**SET EXERCISE:**
Under this task are some entries; return every one of them exactly.

**PROVIDED ENTRIES:**
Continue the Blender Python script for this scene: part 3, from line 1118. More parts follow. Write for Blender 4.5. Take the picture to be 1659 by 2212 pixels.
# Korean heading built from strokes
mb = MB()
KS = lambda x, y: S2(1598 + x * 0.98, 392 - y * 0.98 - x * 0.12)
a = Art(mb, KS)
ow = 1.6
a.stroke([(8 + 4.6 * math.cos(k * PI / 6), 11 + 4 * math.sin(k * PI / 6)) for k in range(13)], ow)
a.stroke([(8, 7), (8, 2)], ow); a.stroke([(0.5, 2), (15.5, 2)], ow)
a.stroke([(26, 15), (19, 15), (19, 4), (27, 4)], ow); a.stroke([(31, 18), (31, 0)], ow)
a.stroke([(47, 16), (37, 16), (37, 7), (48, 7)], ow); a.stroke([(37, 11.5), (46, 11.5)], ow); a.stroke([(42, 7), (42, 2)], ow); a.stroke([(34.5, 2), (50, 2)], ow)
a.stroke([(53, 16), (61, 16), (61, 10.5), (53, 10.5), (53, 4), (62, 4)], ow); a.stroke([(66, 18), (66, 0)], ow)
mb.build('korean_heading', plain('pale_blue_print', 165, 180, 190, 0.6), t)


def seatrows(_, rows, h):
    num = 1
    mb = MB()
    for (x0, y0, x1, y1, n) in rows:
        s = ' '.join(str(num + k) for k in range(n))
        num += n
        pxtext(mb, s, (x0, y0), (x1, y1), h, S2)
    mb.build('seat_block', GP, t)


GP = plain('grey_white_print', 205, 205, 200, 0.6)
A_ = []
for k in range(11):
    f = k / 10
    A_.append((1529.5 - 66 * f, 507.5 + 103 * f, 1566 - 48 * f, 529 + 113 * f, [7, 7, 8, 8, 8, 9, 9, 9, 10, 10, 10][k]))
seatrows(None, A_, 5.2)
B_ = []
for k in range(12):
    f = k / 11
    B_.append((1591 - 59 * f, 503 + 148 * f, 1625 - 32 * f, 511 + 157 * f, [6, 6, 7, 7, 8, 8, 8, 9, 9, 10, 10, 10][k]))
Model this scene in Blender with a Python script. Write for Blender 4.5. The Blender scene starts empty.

**EXERCISE SOLUTION:**
Continue the Blender Python script for this scene: part 3, from line 1118. More parts follow. Write for Blender 4.5. Take the picture to be 1659 by 2212 pixels.
# Korean heading built from strokes
mb = MB()
KS = lambda x, y: S2(1598 + x * 0.98, 392 - y * 0.98 - x * 0.12)
a = Art(mb, KS)
ow = 1.6
a.stroke([(8 + 4.6 * math.cos(k * PI / 6), 11 + 4 * math.sin(k * PI / 6)) for k in range(13)], ow)
a.stroke([(8, 7), (8, 2)], ow); a.stroke([(0.5, 2), (15.5, 2)], ow)
a.stroke([(26, 15), (19, 15), (19, 4), (27, 4)], ow); a.stroke([(31, 18), (31, 0)], ow)
a.stroke([(47, 16), (37, 16), (37, 7), (48, 7)], ow); a.stroke([(37, 11.5), (46, 11.5)], ow); a.stroke([(42, 7), (42, 2)], ow); a.stroke([(34.5, 2), (50, 2)], ow)
a.stroke([(53, 16), (61, 16), (61, 10.5), (53, 10.5), (53, 4), (62, 4)], ow); a.stroke([(66, 18), (66, 0)], ow)
mb.build('korean_heading', plain('pale_blue_print', 165, 180, 190, 0.6), t)


def seatrows(_, rows, h):
    num = 1
    mb = MB()
    for (x0, y0, x1, y1, n) in rows:
        s = ' '.join(str(num + k) for k in range(n))
        num += n
        pxtext(mb, s, (x0, y0), (x1, y1), h, S2)
    mb.build('seat_block', GP, t)


GP = plain('grey_white_print', 205, 205, 200, 0.6)
A_ = []
for k in range(11):
    f = k / 10
    A_.append((1529.5 - 66 * f, 507.5 + 103 * f, 1566 - 48 * f, 529 + 113 * f, [7, 7, 8, 8, 8, 9, 9, 9, 10, 10, 10][k]))
seatrows(None, A_, 5.2)
B_ = []
for k in range(12):
    f = k / 11
    B_.append((1591 - 59 * f, 503 + 148 * f, 1625 - 32 * f, 511 + 157 * f, [6, 6, 7, 7, 8, 8, 8, 9, 9, 10, 10, 10][k]))
Model this scene in Blender with a Python script. Write for Blender 4.5. The Blender scene starts empty.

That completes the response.